Third, this year of reading has been quite unique in my experience in terms of the subject matter and the concentration on a single idea, which I have reduced to a short of shorthand heading of "pagan influences." While I have strayed from that single idea quite a bit over the year, a surprising percentage of my reading – both wittingly and unwittingly – has related to that idea.

Finally, when the year began, I had no idea really where the trail was going to lead. I expected to read much more fiction than I did. I expected to read one or two books on pagan influences and then move on to other things. The list of anticipated reading at the beginning of the first thread in this series reflects that. Never did I expect the subject matter to be so rich in material, nor did I anticipate the literary side trips I would be taking in pursuit of that idea. In fact, I expect it to continue to interest me for the foreseeable future.

In another post I will present a statistical summary of my year in books, but I just want to reemphasize my very great pleasure with your company and my sincere appreciation for your many interesting and valuable contributions to my thread.

Thank you, one and all!

101baswood
joulukuu 30, 2011, 5:44 pm

#100, Brilliant Suzanne, your post sums up how I feel about club read. It has been a great year for reading. See you soon on club read 2012

102Poquette
joulukuu 30, 2011, 5:49 pm

Reading Summary for the Year 2011

The big surprise here is the number of fiction books read. It's much higher than I was giving myself credit for.

Number of books read: 64
Fiction reads: 25
Nonfiction reads: 39
Begun but not finished: 4
Number left on TBR: Do not ask
Male authors: 50; Fiction: 18
Female authors: 14; Fiction: 5

Authors not new to me: Umberto Eco, Herman Melville, Alberto Manguel, Theodore Sturgeon, Peter Ackroyd, E.M. Forster

More than one work by an author: Paul Auster (3), Cynthia Giles (2), Joscelyn Godwin (3 + 2 as translator), Thomas Mann (2), Walter Pater (2), John Cowper Powys (2), Frances Yates (2)

Top Subjects:
Pagan Influences/Religion/Philosophy/Esoterica – 28
Fiction – 25
History/Biography – 8
Art History – 4
Criticism – 10
Literature/Essays – 4
General Nonfiction – 2

Country of Origin:
US – 33
UK – 20
Germany – 5
France – 2
Latin America – 2
Italy – 1
Greece – 1

104Poquette
joulukuu 30, 2011, 6:01 pm

Biggest Disappointments
Frankenstein, or the Modern Promethius by Mary Shelley
2666 by Roberto Bolano
Illuminations by Walter Benjamin
Visitation by Jenny Erpenbeck

Underrated in Retrospect
The High Medieval Dream Vision by Kathryn Lynch
Frankenstein, or the Modern Promethius by Mary Shelley
The Art of Memory by Frances Yates

Yes, Frankenstein is on both lists.
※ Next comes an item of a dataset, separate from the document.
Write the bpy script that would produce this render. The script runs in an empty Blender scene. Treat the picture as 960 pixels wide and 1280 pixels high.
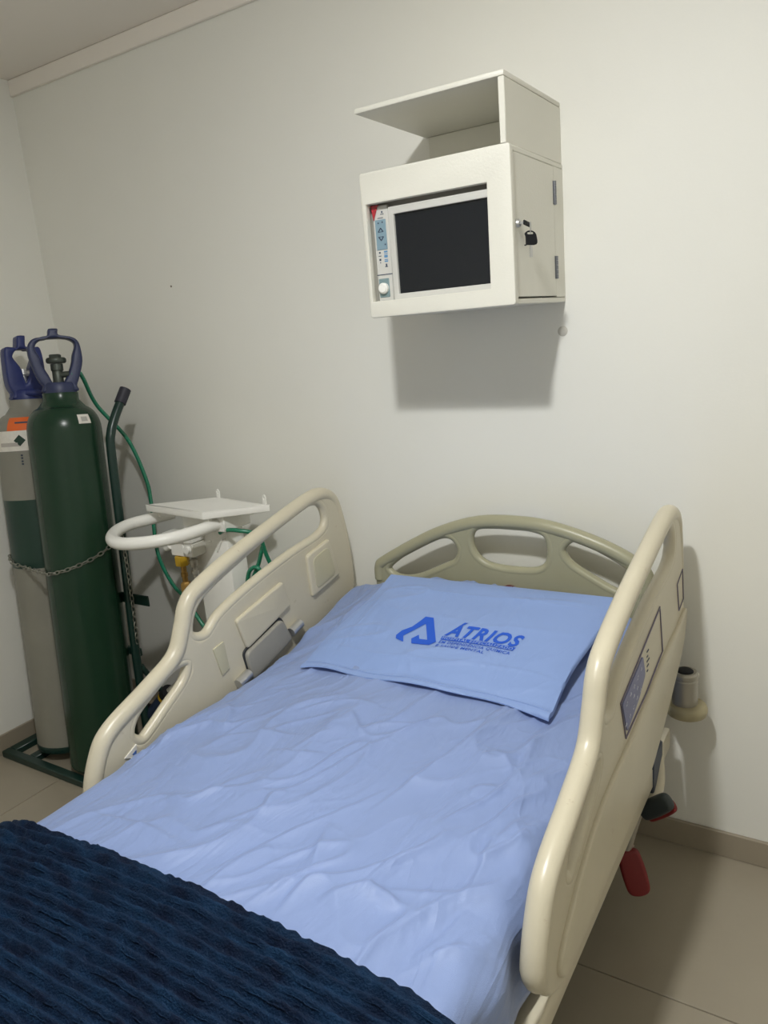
import bpy, bmesh, math, random
import numpy as np
from mathutils import Vector, Matrix, Euler

random.seed(4)
PI = math.pi
scene = bpy.context.scene
COL = scene.collection

# ------------------------------------------------------------------ camera
cam_d = bpy.data.cameras.new('camera')
cam = bpy.data.objects.new('camera', cam_d)
COL.objects.link(cam)
_r = Vector((0.84783, 0.52375, -0.08285))
_u = Vector((-0.05642, 0.24445, 0.96802))
_f = Vector((-0.52726, 0.81604, -0.23680))
M = Matrix(((_r.x, _u.x, -_f.x, 0.4805), (_r.y, _u.y, -_f.y, -2.0404), (_r.z, _u.z, -_f.z, 1.55), (0, 0, 0, 1)))
cam.matrix_world = M
cam_d.sensor_fit = 'VERTICAL'
cam_d.sensor_height = 36.0
cam_d.lens = 939.33 / 1280 * 36.0
cam_d.clip_start = 0.02
scene.camera = cam

# ------------------------------------------------------------------ world, exposure, lamp light
world = bpy.data.worlds.new('world')
scene.world = world
world.use_nodes = True
world.node_tree.nodes['Background'].inputs[0].default_value = (0.8, 0.85, 0.9, 1)
world.node_tree.nodes['Background'].inputs[1].default_value = 0.2
vs = scene.view_settings
vs.view_transform = 'Standard'
vs.look = 'None'
vs.gamma = 1.0
vs.use_curve_mapping = False
vs.exposure = 0.0
LAMP_POS = (-0.02, -1.62, 2.572)
LAMP_POWER = 47.5
LAMP_COLOR = (0.985, 1.0, 0.985)
scene.cycles.max_bounces = 10
scene.cycles.diffuse_bounces = 6
scene.cycles.use_denoising = True


# ------------------------------------------------------------------ helpers
def lin(c):
    def f(x):
        x /= 255.0
        return x / 12.92 if x <= 0.04045 else ((x + 0.055) / 1.055) ** 2.4
    return (f(c[0]), f(c[1]), f(c[2]), 1.0)


def mat(name, rgb, rough=0.5, metal=0.0, noise=0.0, nscale=8.0, bump=0.0, bscale=60.0, sheen=0.0, spec=0.5, coat=0.0):
    m = bpy.data.materials.new(name)
    m.use_nodes = True
    nt = m.node_tree
    b = nt.nodes['Principled BSDF']
    b.inputs['Base Color'].default_value = lin(rgb)
    b.inputs['Roughness'].default_value = rough
    b.inputs['Metallic'].default_value = metal
    b.inputs['Specular IOR Level'].default_value = spec
    if sheen:
        b.inputs['Sheen Weight'].default_value = sheen
        b.inputs['Sheen Roughness'].default_value = 0.4
    if coat:
        b.inputs['Coat Weight'].default_value = coat
    tc = nt.nodes.new('ShaderNodeTexCoord')
    if noise:
        n = nt.nodes.new('ShaderNodeTexNoise')
        n.inputs['Scale'].default_value = nscale
        n.inputs['Detail'].default_value = 5
        nt.links.new(tc.outputs['Object'], n.inputs['Vector'])
        r = nt.nodes.new('ShaderNodeValToRGB')
        base = lin(rgb)
        r.color_ramp.elements[0].position = 0.3
        r.color_ramp.elements[1].position = 0.7
        r.color_ramp.elements[0].color = tuple(c * (1 - noise) for c in base[:3]) + (1,)
        r.color_ramp.elements[1].color = tuple(min(1, c * (1 + noise)) for c in base[:3]) + (1,)
        nt.links.new(n.outputs['Fac'], r.inputs['Fac'])
        nt.links.new(r.outputs['Color'], b.inputs['Base Color'])
    if bump:
        n = nt.nodes.new('ShaderNodeTexNoise')
        n.inputs['Scale'].default_value = bscale
        n.inputs['Detail'].default_value = 4
        nt.links.new(tc.outputs['Object'], n.inputs['Vector'])
        bp = nt.nodes.new('ShaderNodeBump')
        bp.inputs['Strength'].default_value = bump
        bp.inputs['Distance'].default_value = 0.004
        nt.links.new(n.outputs['Fac'], bp.inputs['Height'])
        nt.links.new(bp.outputs['Normal'], b.inputs['Normal'])
    return m


M_WALL = mat('wall_paint', (232, 231, 224), 0.55, noise=0.02, nscale=1.5, bump=0.06, bscale=140)
M_CEIL = mat('ceiling_paint', (238, 232, 224), 0.8, noise=0.02, nscale=1.2)
M_TILE = mat('floor_tile', (154, 145, 128), 0.28, noise=0.05, nscale=3.0)
M_GROUT = mat('grout', (118, 110, 96), 0.9)
M_BASE = mat('baseboard_tile', (150, 140, 123), 0.3, noise=0.05, nscale=4.0)
M_WHITE = mat('white_lacquer', (220, 218, 208), 0.4, noise=0.015, nscale=5, bump=0.12, bscale=180)
M_WHITEMETAL = mat('white_powder_coat', (240, 239, 234), 0.32, noise=0.02, nscale=9)
M_CREAM = mat('cream_plastic', (202, 194, 172), 0.33, noise=0.035, nscale=7, bump=0.03, bscale=220)


def add_scuffs(m, rgb, scale, lo, hi):
    nt = m.node_tree
    b = nt.nodes['Principled BSDF']
    src = b.inputs['Base Color'].links[0].from_socket
    tc = nt.nodes.new('ShaderNodeTexCoord')
    n = nt.nodes.new('ShaderNodeTexNoise')
    n.inputs['Scale'].default_value = scale
    n.inputs['Detail'].default_value = 6
    n.inputs['Roughness'].default_value = 0.7
    nt.links.new(tc.outputs['Object'], n.inputs['Vector'])
    r = nt.nodes.new('ShaderNodeValToRGB')
    r.color_ramp.elements[0].position = lo
    r.color_ramp.elements[0].color = (0, 0, 0, 1)
    r.color_ramp.elements[1].position = hi
    r.color_ramp.elements[1].color = (0.55, 0.55, 0.55, 1)
    nt.links.new(n.outputs['Fac'], r.inputs['Fac'])
    mx = nt.nodes.new('ShaderNodeMix')
    mx.data_type = 'RGBA'
    mx.inputs[7].default_value = lin(rgb)
    nt.links.new(r.outputs['Color'], mx.inputs[0])
    nt.links.new(src, mx.inputs[6])
    nt.links.new(mx.outputs[2], b.inputs['Base Color'])


add_scuffs(M_CREAM, (140, 112, 78), 22, 0.66, 0.74)
M_CREAM_D = mat('worn_cream_plastic', (190, 184, 158), 0.4, noise=0.04, nscale=9)
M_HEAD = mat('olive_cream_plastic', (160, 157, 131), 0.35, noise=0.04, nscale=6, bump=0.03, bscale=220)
M_TAN = mat('tan_rubber', (166, 156, 124), 0.5, noise=0.06, nscale=20)
M_GREYPL = mat('grey_plastic', (150, 147, 138), 0.4)
M_CHROME = mat('chrome', (205, 205, 205), 0.32, metal=0.85)
M_STEEL = mat('brushed_steel', (170, 166, 156), 0.38, metal=0.6)
M_HINGE = mat('hinge_steel', (128, 130, 136), 0.3, metal=0.8)
M_DARKSTEEL = mat('dark_steel', (60, 62, 64), 0.5, metal=0.5)
M_BLACKPL = mat('black_plastic', (22, 23, 27), 0.6, spec=0.3)
M_SCREEN = mat('dark_screen_glass', (26, 29, 34), 0.15)
M_BEZEL = mat('monitor_grey', (200, 199, 194), 0.45)
M_BEZEL_D = mat('monitor_shell', (172, 168, 163), 0.5)
M_PALEBLUE = mat('pale_blue_keypad', (126, 152, 166), 0.4)
M_TEAL = mat('teal_grey_plate', (120, 142, 146), 0.4)
M_PRINT = mat('dark_print', (60, 72, 92), 0.6)
M_BLUEPRINT = mat('blue_print', (90, 140, 185), 0.6)
M_RED = mat('red_lens', (170, 42, 52), 0.25, coat=0.4)
M_PINK = mat('pale_red_lens', (214, 150, 150), 0.3)
M_GREEN = mat('green_cylinder_paint', (27, 54, 38), 0.26, noise=0.05, nscale=6, spec=0.35)
M_GREENB = mat('green_band_paint', (22, 54, 44), 0.35, noise=0.05, nscale=6)
M_GREYCYL = mat('grey_cylinder_paint', (132, 130, 120), 0.45, noise=0.06, nscale=7)
M_CAP = mat('navy_valve_guard', (42, 50, 84), 0.45, noise=0.08, nscale=14)
M_CAP2 = mat('blue_valve_guard', (34, 46, 104), 0.45, noise=0.08, nscale=14)
M_CART = mat('dark_green_paint', (20, 48, 42), 0.3, noise=0.06, nscale=12)
M_GRIP = mat('dark_grip', (38, 38, 50), 0.55)
M_VALVE = mat('tarnished_valve', (78, 84, 78), 0.42, metal=0.4, noise=0.1, nscale=40)
M_BRASS = mat('brass', (176, 140, 78), 0.35, metal=0.7, noise=0.08, nscale=60)
M_YELLOW = mat('yellow_nut', (196, 158, 40), 0.4, metal=0.15)
M_HOSE = mat('green_hose', (32, 122, 92), 0.25, coat=0.3)
M_ORANGE = mat('orange_label', (222, 102, 40), 0.5)
M_PAPER = mat('white_label', (218, 214, 206), 0.5, noise=0.06, nscale=60)
M_CHAIN = mat('chain_steel', (150, 150, 140), 0.35, metal=0.8)
M_RUBBER = mat('red_rubber', (120, 30, 32), 0.5)
M_PEDAL = mat('dark_pedal', (52, 60, 62), 0.5)
M_PANELBLUE = mat('panel_blue', (118, 122, 160), 0.45, noise=0.05, nscale=30)
M_PANELLINE = mat('panel_outline', (110, 104, 124), 0.5)
M_LOGO = mat('logo_ink', (28, 84, 196), 0.75)
M_NAVYPL = mat('navy_plastic', (36, 48, 70), 0.45)
M_MATTRESS = mat('mattress_cover', (70, 90, 140), 0.6)
M_STICKER = mat('sticker_blue', (60, 90, 150), 0.4)
M_BURG = mat('burgundy_plastic', (92, 36, 36), 0.4)
M_BULB = None


def cloth_mat(name, rgb, scale, strength, sheen=0.12):
    m = bpy.data.materials.new(name)
    m.use_nodes = True
    nt = m.node_tree
    b = nt.nodes['Principled BSDF']
    b.inputs['Base Color'].default_value = lin(rgb)
    b.inputs['Roughness'].default_value = 0.5
    b.inputs['Sheen Weight'].default_value = sheen
    tc = nt.nodes.new('ShaderNodeTexCoord')
    mp = nt.nodes.new('ShaderNodeMapping')
    mp.inputs['Rotation'].default_value = (0, 0, math.radians(35))
    mp.inputs['Scale'].default_value = (1.0, 0.35, 1.0)
    nt.links.new(tc.outputs['Object'], mp.inputs['Vector'])
    n1 = nt.nodes.new('ShaderNodeTexNoise')
    n1.inputs['Scale'].default_value = scale
    n1.inputs['Detail'].default_value = 3
    n1.inputs['Distortion'].default_value = 1.4
    nt.links.new(mp.outputs['Vector'], n1.inputs['Vector'])
    # ridged: |noise-0.5|
    s = nt.nodes.new('ShaderNodeMath'); s.operation = 'SUBTRACT'; s.inputs[1].default_value = 0.5
    a = nt.nodes.new('ShaderNodeMath'); a.operation = 'ABSOLUTE'
    nt.links.new(n1.outputs['Fac'], s.inputs[0]); nt.links.new(s.outputs[0], a.inputs[0])
    n2 = nt.nodes.new('ShaderNodeTexNoise')
    n2.inputs['Scale'].default_value = 900
    nt.links.new(tc.outputs['Object'], n2.inputs['Vector'])
    mx = nt.nodes.new('ShaderNodeMath'); mx.operation = 'MULTIPLY_ADD'
    mx.inputs[1].default_value = 0.03
    nt.links.new(n2.outputs['Fac'], mx.inputs[0]); nt.links.new(a.outputs[0], mx.inputs[2])
    bp = nt.nodes.new('ShaderNodeBump')
    bp.inputs['Strength'].default_value = strength
    bp.inputs['Distance'].default_value = 0.02
    bp.invert = True
    nt.links.new(mx.outputs[0], bp.inputs['Height'])
    nt.links.new(bp.outputs['Normal'], b.inputs['Normal'])
    return m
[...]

At the time I read it I was disappointed. After the passage of time, I realize I gave it short shrift, perhaps unfairly. These things happen.

105Poquette
Muokkaaja: tammikuu 1, 2012, 3:38 am

It would appear interest has shifted to Club Read 2012.

I have begun a new thread there which I have named:

Poquette's Bibliomonde.

Hope you will all find your way there.

In the meantime, Happy New Year one and all!

106edwinbcn
tammikuu 1, 2012, 10:15 am

I am glad to see that my experience of receiving a lot of inspiration from the Club Read thread is something shared. Admiration for your high standards reading list.
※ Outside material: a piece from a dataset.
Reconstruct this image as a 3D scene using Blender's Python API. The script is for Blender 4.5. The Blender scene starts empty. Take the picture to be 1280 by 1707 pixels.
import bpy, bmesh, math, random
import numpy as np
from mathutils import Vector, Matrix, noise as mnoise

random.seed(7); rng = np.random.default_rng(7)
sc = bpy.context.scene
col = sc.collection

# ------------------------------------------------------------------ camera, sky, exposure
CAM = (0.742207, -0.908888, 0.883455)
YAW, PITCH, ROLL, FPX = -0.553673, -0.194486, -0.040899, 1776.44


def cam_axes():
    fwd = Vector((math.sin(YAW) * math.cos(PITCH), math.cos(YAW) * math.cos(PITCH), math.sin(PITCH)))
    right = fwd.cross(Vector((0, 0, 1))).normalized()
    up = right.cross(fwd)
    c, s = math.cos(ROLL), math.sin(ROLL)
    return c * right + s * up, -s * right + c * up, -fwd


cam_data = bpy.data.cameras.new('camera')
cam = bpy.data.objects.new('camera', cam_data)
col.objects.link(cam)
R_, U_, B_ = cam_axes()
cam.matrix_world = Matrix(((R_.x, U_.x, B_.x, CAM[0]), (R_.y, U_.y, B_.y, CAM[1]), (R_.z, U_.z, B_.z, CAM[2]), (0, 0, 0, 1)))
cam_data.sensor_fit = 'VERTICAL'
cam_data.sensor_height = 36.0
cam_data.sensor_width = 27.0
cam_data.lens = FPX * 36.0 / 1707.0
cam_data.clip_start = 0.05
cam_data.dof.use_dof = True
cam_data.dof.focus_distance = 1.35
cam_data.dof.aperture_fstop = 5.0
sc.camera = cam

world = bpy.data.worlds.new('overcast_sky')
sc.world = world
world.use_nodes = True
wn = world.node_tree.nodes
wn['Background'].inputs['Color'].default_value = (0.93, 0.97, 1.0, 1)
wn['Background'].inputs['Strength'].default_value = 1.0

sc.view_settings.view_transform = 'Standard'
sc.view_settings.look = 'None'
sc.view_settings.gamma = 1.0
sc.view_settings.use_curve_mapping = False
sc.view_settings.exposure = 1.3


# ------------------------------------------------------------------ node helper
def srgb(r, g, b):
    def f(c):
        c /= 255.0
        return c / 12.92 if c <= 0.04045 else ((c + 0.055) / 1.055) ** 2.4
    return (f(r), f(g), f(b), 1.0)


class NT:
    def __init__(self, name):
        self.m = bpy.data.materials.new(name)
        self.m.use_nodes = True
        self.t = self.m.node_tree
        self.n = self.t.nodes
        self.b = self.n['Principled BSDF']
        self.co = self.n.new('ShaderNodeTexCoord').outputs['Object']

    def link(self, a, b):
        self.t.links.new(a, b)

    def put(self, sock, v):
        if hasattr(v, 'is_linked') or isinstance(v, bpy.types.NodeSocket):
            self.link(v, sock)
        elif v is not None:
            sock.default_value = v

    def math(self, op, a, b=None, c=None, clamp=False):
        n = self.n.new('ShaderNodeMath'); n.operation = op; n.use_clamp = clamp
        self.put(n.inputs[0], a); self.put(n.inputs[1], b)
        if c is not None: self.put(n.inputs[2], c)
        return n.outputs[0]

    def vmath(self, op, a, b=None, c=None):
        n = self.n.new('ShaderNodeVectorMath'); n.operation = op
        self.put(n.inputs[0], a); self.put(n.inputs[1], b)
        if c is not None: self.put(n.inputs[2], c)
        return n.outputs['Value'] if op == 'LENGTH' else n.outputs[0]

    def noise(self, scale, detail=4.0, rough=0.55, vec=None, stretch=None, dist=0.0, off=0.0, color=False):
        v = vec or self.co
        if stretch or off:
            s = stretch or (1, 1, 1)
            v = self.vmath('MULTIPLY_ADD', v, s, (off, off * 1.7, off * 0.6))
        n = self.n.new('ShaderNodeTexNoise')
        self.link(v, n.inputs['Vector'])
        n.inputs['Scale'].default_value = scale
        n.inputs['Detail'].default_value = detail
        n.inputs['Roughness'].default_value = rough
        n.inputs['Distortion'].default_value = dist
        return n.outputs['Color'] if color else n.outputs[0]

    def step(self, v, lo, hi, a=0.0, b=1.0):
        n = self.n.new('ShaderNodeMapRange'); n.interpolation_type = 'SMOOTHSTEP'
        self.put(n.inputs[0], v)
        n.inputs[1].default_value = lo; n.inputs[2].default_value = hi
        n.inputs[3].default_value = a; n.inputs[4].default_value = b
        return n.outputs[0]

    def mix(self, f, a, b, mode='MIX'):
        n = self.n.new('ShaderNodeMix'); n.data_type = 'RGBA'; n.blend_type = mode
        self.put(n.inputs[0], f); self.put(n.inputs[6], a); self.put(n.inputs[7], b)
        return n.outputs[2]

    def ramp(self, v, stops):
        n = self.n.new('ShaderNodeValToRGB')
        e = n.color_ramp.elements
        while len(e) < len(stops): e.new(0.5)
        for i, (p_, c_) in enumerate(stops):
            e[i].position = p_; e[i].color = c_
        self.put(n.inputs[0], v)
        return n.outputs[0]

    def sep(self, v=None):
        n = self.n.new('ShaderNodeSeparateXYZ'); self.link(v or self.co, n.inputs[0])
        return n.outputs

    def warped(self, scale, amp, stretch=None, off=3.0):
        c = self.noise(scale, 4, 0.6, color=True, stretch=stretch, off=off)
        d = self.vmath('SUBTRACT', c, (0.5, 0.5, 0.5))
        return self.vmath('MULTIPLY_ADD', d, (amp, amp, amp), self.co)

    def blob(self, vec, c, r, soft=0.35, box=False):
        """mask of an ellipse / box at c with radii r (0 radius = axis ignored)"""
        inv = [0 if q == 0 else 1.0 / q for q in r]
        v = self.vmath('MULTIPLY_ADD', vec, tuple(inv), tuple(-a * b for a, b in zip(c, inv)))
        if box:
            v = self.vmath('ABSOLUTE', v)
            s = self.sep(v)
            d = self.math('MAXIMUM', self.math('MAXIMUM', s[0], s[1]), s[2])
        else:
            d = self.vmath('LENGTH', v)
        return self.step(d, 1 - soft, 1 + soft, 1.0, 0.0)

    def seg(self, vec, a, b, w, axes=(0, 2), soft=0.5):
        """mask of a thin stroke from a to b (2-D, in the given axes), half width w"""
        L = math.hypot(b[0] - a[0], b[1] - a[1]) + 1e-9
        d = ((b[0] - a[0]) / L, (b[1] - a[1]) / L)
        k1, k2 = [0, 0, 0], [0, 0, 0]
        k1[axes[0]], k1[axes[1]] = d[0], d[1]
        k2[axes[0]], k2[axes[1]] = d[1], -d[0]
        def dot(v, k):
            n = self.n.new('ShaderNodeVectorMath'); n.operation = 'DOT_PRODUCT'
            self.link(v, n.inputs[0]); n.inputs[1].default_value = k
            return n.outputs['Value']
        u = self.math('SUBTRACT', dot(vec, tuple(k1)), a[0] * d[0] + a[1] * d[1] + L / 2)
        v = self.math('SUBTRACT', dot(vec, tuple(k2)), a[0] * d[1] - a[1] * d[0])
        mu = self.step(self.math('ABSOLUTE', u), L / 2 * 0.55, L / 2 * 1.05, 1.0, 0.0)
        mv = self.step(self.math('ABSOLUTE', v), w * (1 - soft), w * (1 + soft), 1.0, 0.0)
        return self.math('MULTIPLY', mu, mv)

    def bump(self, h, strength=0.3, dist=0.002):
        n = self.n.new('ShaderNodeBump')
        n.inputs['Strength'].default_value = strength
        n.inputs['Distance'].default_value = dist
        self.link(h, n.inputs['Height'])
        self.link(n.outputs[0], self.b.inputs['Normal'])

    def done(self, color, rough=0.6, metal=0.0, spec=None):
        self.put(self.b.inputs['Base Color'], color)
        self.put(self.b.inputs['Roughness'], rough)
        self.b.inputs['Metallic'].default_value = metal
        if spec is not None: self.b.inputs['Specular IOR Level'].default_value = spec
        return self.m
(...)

See you at Club Read 2012.

107zenomax
tammikuu 1, 2012, 12:29 pm

Splendid stuff Suzanne. I've learnt a lot from your threads in 2011.

108Poquette
tammikuu 1, 2012, 10:31 pm

Thank you, Edwin! The admiration is mutual!
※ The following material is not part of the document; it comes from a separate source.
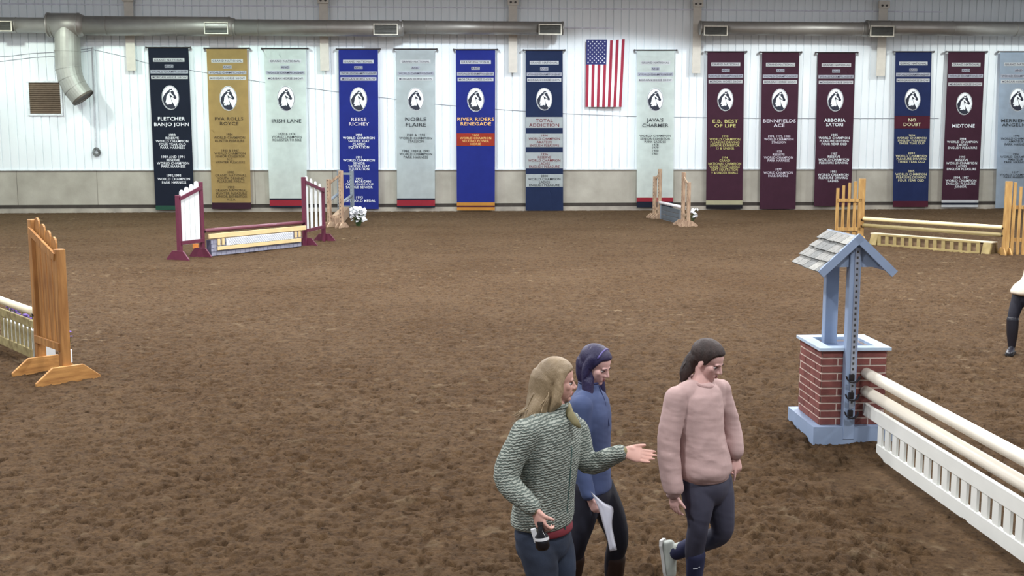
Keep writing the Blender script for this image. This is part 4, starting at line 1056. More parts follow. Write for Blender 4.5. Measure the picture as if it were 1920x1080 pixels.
# roof
rh = apex - eave; half = rim_w * 0.5 + 0.10
ridge_f = fp - e2 * 0.10 + e1 * 0.0
rl = rim_d + 0.12
xl = (flat(P(1540, 515, fp.y - 0.1)) - ridge_f).dot(e1); xr = (flat(P(1675, 508, fp.y - 0.02)) - ridge_f).dot(e1)
half = (abs(xl) + abs(xr)) / 2
sl_ = math.atan2(rh, half)
roof = []
for sg in (-1, 1):
    dn_ = (e1 * sg * half - Z3 * rh).normalized(); nrm = dn_.cross(e2) * (1 if sg > 0 else 1); nrm = nrm if nrm.z > 0 else -nrm
    Ls = math.hypot(half, rh)
    bm = bmesh.new(); c = ridge_f + e2 * (rl / 2 + 0.03) + Z3 * apex + dn_ * Ls / 2 - nrm * 0.02
    box(bm, c, dn_, e2, nrm, Ls, rl - 0.04, 0.018); rf = obj('roof_deck', bm, m_blue, well)
    bm = bmesh.new(); rowsN = 4; e_ = Ls / rowsN; rnd = random.Random(9)
    for j in range(rowsN):
        x = -0.09 * (j % 2)
        while x < rl:
            a0, a1 = max(0, x + 0.003), min(rl, x + 0.175)
            if a1 - a0 > 0.02:
                o0 = ridge_f + e2 * (a0 - 0.0) + Z3 * apex; sh = rnd.uniform(-0.006, 0.006); 
                q0 = o0 + dn_ * (e_ * j) - nrm * 0.004; q1 = o0 + dn_ * (e_ * (j + 1) + 0.02 + sh) + nrm * 0.020
                w_ = e2 * (a1 - a0)
                hexa(bm, [q0 - nrm * 0.006, q0 + w_ - nrm * 0.006, q1 + w_ - nrm * 0.012, q1 - nrm * 0.012, q0, q0 + w_, q1 + w_, q1], rnd.choice((0, 0, 1, 2)))
            x += 0.18
    obj('shingles', bm, [mat('grey_shingle', (138, 138, 134), 0.9, 0, 0.2, 30, 0.002, 200), mat('light_shingle', (156, 156, 150), 0.9, 0, 0.2, 30, 0.002, 200), mat('dark_shingle', (120, 122, 120), 0.9, 0, 0.2, 30, 0.002, 200)], rf)
    for k, off in ((0, 0.0),):
        bm = bmesh.new()
        q = ridge_f + e2 * off + Z3 * apex - nrm * 0.022
        bar(bm, q + dn_ * (-0.01), q + dn_ * (Ls + 0.02), e2, 0.03, 0.072); obj('barge_board', bm, m_blue, well)
for off in (0.085, rl - 0.03):
    bm = bmesh.new(); q = ridge_f + e2 * off
    prism(bm, [q + e1 * (-half * 0.86) + Z3 * (eave + 0.025), q + e1 * (half * 0.86) + Z3 * (eave + 0.025), q + Z3 * (apex - 0.03)], e2 * 0.02); obj('gable', bm, m_blue, well)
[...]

Zeno, thank you so much. Your comments have always cheered me on with my somewhat esoteric interests.

109dchaikin
tammikuu 3, 2012, 11:35 pm

I'm inspired by post #100. You have unique path here that has always been interesting to follow, and rich and refined thoughts on it all. On to 2012.

110Poquette
tammikuu 4, 2012, 2:26 pm

Many thanks, Dan! I do appreciate your thoughtful words and your encouragement throughout.